Il est vrai que le spectacle de nos hommes politiques n’est pas prêt de nous la faire oublier !
Mais laissons là toute polémique et voyons pourquoi les hommes éprouvent soudain l’envie de pactiser avec un démon.

Un jour l’homme prend conscience qu’il est mortel !

Dans le silence de la nuit, le docteur Faust n’arrive pas à dormir malgré l’heure tardive. Le docteur Faust réfléchit. Il lui reste tant de choses à faire…
Ranger son laboratoire, revoir son frère qu’il n’a pas vu depuis des années, finir le tableau qu’il a commencé et qui traine depuis un mois sur son chevalet…

Et puis…

Il y a la jeune Marguerite, la serveuse du bar de la gare. Il aimerait bien la parer de bijoux… et même, la posséder… mais ne rêvons pas, il est trop vieux  et trop pauvre!

Et puis il est passionné d’astronomie. Savoir si une vie extra-terrestre existe, voilà une question essentielle. Aura-t-il le temps d’avoir une réponse avant sa mort ?
Alors c’est simple : concluons un pacte avec le diable.

Qu’a-t-il à y perdre ?

Pas grand-chose… son âme, c’est-à-dire une vie éternelle hypothétique au milieu d’Anges asexués.
En revanche : il y gagnera : la Gloire, la Richesse, la Connaissance et l’Amour. Comment hésiter ?

Chacun d’entre nous n’a-t-il pas eu à se poser la question ?
Le Moyen-âge a condamné Faust. Les romantiques -Goethe en tête- l’ont réhabilité.

Aujourd’hui il reste en France des centaines de « Ponts du Diable ». Tous ont été construits -selon les légendes- avec l’aide du Malin.  Je ne sais pas si les constructeurs rôtissent dans les flammes de l’Enfer mais ce qui est certain c’est qu’ils ont gagné la renommée de la postérité.

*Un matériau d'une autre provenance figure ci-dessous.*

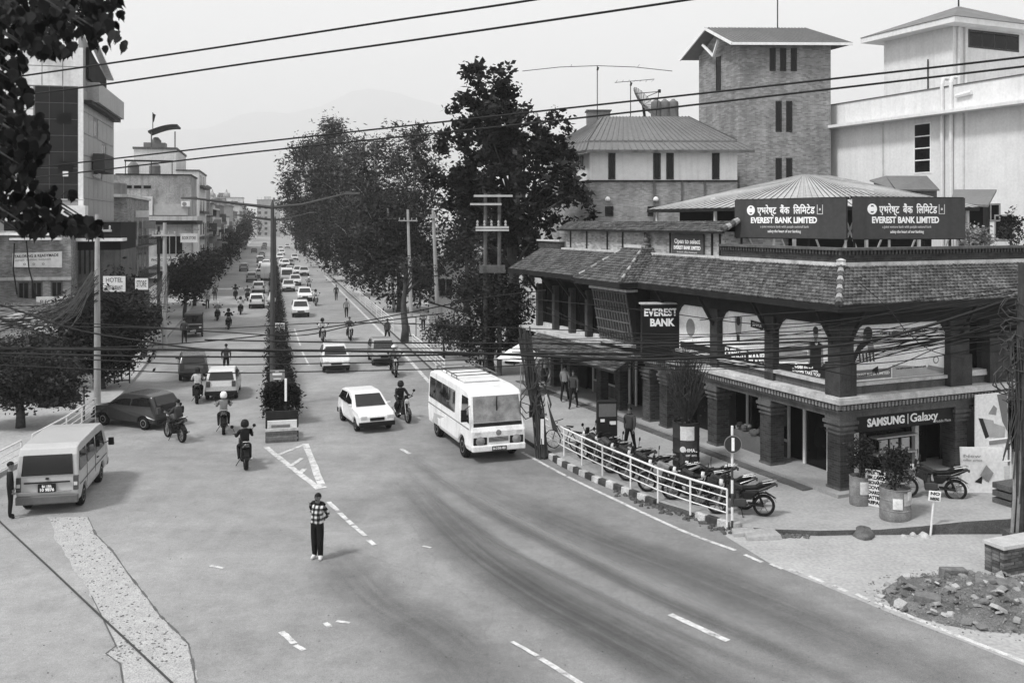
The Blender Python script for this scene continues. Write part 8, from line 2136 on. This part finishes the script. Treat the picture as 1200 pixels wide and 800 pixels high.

Il y a plusieurs façons de vendre son âme au diable… Il y a la théâtrale - avec un Belzébuth décoratif (cornes, queue fourchue, sabots, etc) et d’autres plus anodines.
Ici le « pacte » est moins clinquant et les termes de l’échange moins impressionnants : une Légion d’Honneur contre une place pour son épouse, un permis de construire accordé contre une bonne place sur une liste électorale, les exemples sont nombreux.  C’est pourquoi l’expression « vendre son âme au Diable » n’est pas prête de s’éteindre malgré la disparition apparente de son instigateur principal : le Diable.